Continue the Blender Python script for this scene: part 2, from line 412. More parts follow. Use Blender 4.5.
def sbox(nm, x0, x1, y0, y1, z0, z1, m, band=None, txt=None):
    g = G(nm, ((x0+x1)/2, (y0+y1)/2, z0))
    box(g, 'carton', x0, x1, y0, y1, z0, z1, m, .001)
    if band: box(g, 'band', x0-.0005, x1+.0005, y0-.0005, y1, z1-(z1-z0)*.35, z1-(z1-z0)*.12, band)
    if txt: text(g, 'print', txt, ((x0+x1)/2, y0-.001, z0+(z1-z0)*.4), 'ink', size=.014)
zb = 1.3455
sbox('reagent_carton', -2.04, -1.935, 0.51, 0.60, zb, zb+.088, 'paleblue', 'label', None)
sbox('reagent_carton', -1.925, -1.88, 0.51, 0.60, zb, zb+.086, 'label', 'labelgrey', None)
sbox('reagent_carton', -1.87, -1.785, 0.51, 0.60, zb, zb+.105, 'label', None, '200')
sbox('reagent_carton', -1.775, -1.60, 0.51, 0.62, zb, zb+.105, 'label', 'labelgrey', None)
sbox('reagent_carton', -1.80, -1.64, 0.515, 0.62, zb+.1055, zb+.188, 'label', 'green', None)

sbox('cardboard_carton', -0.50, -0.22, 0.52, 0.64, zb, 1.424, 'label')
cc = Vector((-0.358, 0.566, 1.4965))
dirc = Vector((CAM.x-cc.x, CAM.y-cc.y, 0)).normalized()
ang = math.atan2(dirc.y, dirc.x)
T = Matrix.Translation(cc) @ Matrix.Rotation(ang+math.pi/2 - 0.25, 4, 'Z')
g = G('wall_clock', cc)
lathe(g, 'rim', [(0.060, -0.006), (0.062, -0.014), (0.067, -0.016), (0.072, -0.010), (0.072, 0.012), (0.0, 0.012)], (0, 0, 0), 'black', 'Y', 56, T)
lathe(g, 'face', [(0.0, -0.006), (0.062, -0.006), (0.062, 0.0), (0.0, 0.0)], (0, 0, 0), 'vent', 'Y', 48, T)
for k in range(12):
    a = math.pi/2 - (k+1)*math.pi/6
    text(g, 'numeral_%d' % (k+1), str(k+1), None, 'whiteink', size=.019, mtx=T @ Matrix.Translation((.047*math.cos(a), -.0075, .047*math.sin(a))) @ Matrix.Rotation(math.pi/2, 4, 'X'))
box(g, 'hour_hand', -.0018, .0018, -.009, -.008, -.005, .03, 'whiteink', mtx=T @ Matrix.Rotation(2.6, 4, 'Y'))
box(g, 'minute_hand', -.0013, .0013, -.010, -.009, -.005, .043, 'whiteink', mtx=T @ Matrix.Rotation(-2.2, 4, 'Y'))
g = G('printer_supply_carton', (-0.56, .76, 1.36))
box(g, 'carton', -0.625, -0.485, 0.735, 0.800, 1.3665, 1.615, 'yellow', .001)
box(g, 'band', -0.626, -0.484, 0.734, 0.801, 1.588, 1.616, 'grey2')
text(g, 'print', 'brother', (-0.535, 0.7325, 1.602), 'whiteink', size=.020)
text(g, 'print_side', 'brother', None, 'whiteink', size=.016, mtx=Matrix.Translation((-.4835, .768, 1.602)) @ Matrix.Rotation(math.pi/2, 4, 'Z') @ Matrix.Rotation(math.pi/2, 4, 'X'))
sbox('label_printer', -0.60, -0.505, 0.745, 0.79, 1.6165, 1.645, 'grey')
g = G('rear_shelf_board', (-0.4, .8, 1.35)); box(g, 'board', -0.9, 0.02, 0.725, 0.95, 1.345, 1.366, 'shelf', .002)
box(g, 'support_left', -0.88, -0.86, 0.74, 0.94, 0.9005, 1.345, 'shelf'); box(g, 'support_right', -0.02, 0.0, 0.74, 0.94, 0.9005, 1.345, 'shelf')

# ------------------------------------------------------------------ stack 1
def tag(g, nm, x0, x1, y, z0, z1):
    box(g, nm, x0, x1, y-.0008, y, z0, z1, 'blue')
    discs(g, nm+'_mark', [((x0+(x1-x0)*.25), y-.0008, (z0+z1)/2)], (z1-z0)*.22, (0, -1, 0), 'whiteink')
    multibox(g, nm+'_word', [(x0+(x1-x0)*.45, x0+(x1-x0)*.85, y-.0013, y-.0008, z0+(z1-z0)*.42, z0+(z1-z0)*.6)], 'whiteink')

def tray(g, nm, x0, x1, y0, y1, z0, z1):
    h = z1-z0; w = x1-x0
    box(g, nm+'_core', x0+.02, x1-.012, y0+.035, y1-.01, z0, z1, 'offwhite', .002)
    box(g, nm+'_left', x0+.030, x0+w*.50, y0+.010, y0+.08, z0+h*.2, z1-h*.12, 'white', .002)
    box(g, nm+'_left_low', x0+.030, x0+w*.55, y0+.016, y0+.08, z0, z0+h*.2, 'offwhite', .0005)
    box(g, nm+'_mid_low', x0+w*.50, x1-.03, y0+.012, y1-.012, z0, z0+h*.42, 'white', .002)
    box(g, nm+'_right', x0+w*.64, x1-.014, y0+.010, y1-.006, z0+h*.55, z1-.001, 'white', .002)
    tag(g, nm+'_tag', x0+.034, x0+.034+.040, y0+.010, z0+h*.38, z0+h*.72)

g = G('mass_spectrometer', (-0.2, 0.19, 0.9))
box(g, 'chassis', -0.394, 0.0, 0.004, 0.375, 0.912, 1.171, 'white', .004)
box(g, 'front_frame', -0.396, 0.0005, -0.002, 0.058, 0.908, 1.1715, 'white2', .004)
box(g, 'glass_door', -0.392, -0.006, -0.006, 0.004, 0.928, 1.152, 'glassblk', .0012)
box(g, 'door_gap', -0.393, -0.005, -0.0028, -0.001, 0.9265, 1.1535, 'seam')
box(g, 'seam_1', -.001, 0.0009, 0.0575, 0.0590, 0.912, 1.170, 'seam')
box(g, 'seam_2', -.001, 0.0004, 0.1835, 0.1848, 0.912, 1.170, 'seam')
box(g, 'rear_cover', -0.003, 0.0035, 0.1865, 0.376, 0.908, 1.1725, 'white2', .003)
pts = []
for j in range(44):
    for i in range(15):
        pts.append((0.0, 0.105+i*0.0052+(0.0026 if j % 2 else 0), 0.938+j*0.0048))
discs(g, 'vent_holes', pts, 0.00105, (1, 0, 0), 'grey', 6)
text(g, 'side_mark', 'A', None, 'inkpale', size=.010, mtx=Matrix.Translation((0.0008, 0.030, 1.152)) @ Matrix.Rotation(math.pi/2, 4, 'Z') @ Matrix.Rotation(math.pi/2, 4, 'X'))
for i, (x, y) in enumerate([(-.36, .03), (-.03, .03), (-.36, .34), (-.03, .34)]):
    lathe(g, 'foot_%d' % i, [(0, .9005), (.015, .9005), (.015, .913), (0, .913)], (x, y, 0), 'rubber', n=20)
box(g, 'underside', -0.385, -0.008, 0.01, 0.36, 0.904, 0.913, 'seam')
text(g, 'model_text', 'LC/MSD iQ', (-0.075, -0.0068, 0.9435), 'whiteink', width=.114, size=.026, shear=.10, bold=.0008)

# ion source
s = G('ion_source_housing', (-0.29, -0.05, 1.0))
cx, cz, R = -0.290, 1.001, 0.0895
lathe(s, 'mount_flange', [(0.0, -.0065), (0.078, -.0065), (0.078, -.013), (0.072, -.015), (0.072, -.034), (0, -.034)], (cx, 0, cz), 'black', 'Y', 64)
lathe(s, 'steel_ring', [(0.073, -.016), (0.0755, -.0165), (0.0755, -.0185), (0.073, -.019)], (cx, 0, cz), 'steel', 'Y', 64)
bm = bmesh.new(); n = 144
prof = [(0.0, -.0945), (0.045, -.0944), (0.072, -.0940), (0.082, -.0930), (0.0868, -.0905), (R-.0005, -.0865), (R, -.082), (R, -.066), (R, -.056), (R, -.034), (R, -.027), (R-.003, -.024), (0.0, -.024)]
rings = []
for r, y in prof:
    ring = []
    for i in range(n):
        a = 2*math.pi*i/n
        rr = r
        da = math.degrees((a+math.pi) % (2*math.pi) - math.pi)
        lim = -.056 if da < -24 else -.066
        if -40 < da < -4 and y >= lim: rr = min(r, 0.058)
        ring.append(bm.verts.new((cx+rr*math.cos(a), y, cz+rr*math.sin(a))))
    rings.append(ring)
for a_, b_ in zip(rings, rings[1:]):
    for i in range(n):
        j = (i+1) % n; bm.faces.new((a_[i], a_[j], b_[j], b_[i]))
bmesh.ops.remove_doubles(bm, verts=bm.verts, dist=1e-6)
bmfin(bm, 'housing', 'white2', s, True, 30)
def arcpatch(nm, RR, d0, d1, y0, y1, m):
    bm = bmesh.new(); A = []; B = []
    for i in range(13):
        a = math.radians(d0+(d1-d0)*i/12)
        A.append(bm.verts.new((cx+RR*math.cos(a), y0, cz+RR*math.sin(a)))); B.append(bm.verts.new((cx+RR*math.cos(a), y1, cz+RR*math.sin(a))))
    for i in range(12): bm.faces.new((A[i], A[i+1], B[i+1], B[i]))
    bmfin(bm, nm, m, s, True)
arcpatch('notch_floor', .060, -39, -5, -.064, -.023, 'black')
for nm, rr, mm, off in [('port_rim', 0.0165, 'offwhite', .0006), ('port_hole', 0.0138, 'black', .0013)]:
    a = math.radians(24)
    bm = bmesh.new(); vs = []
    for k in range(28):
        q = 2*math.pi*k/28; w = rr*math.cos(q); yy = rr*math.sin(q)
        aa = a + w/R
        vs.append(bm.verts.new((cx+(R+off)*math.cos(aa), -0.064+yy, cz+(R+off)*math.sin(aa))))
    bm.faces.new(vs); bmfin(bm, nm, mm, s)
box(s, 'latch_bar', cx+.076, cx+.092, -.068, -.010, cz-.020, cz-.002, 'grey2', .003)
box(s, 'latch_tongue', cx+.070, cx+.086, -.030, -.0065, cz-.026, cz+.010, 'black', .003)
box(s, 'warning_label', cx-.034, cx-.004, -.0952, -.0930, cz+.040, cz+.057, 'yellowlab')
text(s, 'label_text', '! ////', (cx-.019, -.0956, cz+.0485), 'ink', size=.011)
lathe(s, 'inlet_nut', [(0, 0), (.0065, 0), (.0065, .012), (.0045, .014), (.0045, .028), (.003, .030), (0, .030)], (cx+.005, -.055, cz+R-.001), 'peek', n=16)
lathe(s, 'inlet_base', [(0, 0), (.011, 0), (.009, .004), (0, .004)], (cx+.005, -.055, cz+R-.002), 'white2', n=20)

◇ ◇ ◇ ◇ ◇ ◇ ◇

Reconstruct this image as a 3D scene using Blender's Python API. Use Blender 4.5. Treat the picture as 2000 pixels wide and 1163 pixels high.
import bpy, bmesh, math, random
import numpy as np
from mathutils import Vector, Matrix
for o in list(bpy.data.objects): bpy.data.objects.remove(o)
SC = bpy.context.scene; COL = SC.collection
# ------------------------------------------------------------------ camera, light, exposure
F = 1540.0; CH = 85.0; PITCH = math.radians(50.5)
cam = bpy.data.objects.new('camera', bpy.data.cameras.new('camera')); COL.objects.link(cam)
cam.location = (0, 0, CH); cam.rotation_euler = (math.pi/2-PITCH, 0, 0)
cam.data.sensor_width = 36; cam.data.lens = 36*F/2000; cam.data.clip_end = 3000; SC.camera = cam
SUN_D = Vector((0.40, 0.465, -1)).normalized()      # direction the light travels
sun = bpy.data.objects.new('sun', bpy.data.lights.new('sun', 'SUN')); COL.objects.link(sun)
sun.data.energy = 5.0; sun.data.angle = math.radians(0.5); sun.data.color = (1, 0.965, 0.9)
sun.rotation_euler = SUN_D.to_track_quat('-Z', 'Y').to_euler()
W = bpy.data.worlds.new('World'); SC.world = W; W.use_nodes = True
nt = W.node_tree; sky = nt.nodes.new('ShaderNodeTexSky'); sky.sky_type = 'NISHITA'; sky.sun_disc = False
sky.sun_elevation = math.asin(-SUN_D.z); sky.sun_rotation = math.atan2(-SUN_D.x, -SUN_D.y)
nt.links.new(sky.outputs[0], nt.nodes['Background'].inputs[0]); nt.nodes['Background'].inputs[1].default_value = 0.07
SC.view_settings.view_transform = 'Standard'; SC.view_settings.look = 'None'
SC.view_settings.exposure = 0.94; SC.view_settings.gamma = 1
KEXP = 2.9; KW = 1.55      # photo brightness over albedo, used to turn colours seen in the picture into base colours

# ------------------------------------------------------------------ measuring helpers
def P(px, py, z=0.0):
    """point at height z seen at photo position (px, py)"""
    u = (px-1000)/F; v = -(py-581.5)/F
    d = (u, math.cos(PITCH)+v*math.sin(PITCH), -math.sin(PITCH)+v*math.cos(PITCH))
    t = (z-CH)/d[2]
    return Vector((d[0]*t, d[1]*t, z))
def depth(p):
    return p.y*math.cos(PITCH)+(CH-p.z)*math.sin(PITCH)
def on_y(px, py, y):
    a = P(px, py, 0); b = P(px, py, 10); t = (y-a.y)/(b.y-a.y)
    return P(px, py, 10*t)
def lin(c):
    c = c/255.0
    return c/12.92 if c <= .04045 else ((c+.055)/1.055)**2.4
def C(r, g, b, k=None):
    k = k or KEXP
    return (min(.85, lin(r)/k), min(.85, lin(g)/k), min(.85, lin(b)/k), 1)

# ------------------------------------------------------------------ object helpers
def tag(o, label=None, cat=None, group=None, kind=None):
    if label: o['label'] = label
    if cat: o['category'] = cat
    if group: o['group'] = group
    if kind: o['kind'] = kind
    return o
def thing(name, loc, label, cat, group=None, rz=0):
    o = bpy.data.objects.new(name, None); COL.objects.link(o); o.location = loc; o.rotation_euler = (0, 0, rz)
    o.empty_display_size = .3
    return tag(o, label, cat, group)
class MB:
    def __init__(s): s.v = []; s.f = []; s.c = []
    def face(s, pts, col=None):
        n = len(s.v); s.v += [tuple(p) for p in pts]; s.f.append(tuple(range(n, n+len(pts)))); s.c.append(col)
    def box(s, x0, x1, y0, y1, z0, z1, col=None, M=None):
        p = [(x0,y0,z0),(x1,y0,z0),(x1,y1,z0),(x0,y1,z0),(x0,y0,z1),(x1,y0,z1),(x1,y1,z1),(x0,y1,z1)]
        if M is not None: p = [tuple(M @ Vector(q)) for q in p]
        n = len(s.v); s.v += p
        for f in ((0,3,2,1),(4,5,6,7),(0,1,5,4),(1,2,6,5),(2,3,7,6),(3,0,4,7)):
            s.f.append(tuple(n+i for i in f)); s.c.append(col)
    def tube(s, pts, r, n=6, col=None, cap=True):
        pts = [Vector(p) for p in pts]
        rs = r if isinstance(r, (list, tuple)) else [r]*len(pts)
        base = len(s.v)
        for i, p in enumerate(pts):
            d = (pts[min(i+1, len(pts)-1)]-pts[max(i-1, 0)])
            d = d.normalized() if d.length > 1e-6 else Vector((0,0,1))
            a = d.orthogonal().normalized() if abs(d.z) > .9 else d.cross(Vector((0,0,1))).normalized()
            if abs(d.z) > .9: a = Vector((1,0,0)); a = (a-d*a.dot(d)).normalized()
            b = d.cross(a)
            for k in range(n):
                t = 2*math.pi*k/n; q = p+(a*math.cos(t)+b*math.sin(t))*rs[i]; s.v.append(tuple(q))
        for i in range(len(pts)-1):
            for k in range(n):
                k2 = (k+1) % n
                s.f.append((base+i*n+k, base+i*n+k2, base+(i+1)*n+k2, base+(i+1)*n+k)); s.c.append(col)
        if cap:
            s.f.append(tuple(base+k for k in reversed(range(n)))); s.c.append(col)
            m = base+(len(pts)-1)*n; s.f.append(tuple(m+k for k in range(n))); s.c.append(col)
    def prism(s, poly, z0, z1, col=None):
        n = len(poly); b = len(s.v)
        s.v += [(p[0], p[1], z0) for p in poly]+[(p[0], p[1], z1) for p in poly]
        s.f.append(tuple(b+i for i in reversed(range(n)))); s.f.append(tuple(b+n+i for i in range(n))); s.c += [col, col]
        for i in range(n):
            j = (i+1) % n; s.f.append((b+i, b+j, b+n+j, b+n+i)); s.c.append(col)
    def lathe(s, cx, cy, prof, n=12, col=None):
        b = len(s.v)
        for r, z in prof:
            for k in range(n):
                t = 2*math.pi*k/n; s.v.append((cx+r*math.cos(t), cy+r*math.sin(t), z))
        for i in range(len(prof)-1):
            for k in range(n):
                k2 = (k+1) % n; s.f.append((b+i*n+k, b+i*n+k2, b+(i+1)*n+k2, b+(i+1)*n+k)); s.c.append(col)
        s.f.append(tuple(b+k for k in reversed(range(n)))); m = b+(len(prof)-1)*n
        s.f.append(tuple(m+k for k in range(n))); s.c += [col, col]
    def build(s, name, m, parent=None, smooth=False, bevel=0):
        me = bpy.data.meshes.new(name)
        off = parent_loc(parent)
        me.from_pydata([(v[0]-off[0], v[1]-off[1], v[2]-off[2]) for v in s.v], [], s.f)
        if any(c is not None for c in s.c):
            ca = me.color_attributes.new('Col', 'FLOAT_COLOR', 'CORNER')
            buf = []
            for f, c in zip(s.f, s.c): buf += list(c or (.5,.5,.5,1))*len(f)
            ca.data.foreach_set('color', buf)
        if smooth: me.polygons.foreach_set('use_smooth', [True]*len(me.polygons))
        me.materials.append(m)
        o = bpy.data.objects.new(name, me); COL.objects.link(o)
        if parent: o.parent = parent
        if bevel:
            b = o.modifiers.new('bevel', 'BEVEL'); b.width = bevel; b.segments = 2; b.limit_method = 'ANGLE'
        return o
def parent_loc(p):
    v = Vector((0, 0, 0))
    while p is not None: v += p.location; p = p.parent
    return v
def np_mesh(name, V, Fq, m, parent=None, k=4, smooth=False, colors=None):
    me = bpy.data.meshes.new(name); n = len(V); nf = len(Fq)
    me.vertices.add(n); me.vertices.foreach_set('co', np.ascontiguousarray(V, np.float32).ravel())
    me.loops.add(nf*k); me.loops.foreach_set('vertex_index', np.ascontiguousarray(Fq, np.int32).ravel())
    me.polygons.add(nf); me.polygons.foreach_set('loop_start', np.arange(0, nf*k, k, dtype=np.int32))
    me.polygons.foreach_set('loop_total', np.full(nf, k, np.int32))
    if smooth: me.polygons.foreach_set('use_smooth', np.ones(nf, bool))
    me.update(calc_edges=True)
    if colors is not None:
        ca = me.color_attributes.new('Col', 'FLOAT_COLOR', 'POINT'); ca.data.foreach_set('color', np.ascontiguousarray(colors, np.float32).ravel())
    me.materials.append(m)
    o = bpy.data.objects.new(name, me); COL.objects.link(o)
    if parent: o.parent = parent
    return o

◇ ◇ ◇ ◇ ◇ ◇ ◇

EXERCISE >> Examine the records and pull out every line where the string "scene" occurs.

RESPONSE >>
Continue the Blender Python script for this scene: part 2, from line 412. More parts follow. Use Blender 4.5.
Reconstruct this image as a 3D scene using Blender's Python API. Use Blender 4.5. Treat the picture as 2000 pixels wide and 1163 pixels high.
SC = bpy.context.scene; COL = SC.collection